It's been the business model for tech companies for decades, no?

Your fastest shiniest processor/GPU can cost thousands from Intel etc when first released. Early adopters know they're paying a hefty premium.

Price comes down as the product hits mainstream volumes. Part of the reason for this can simply be that the manufacturer knows he can't - physically - build and ship high volumes initially. He has neither the tooling nor yields etc.

When I started in high volume mfg with IBM in the mid 90s, they were still "build to plan" rather than "build to order". That former business practice spread the peaks/troughs of cost etc through most of the lifecycle of a pc/laptop/server model.
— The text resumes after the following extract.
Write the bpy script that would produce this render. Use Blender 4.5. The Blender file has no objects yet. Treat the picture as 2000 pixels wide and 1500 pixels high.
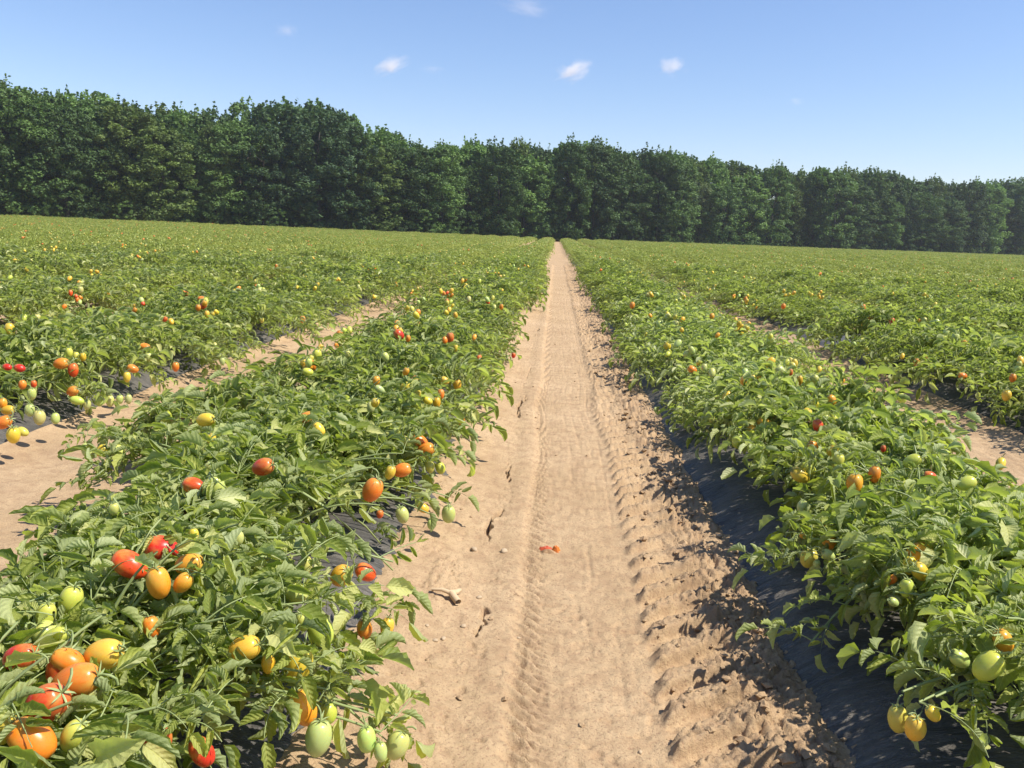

Release to Market was painful, we were always in supply constraint due to processors, disks, ram etc + adapting part of a line for these small first runs took time and money + training of staff on the new build process etc. Rework levels were inevitably higher, partly as the newest of tech had higher fail rates during burn-in, and the line staff made more mistakes/took longer initially.

I've been watching with some interest how Tesla has taken one hell of a gamble going from "boutique" to mass market. What they've gone through in terms of volume ramp-up is not surprising. The fact they've gone for it at all, however, takes some set of dog's danglies.
By Colonel Panic
You are at risk of comparing $35k Bramleys with $50k Cox's Orange Pippins; the two may share a body, but the details are very different; battery capacities ergo range, trim etc etc.

It's a bit like comparing a bottom of the range BMW 3 Series with an M3.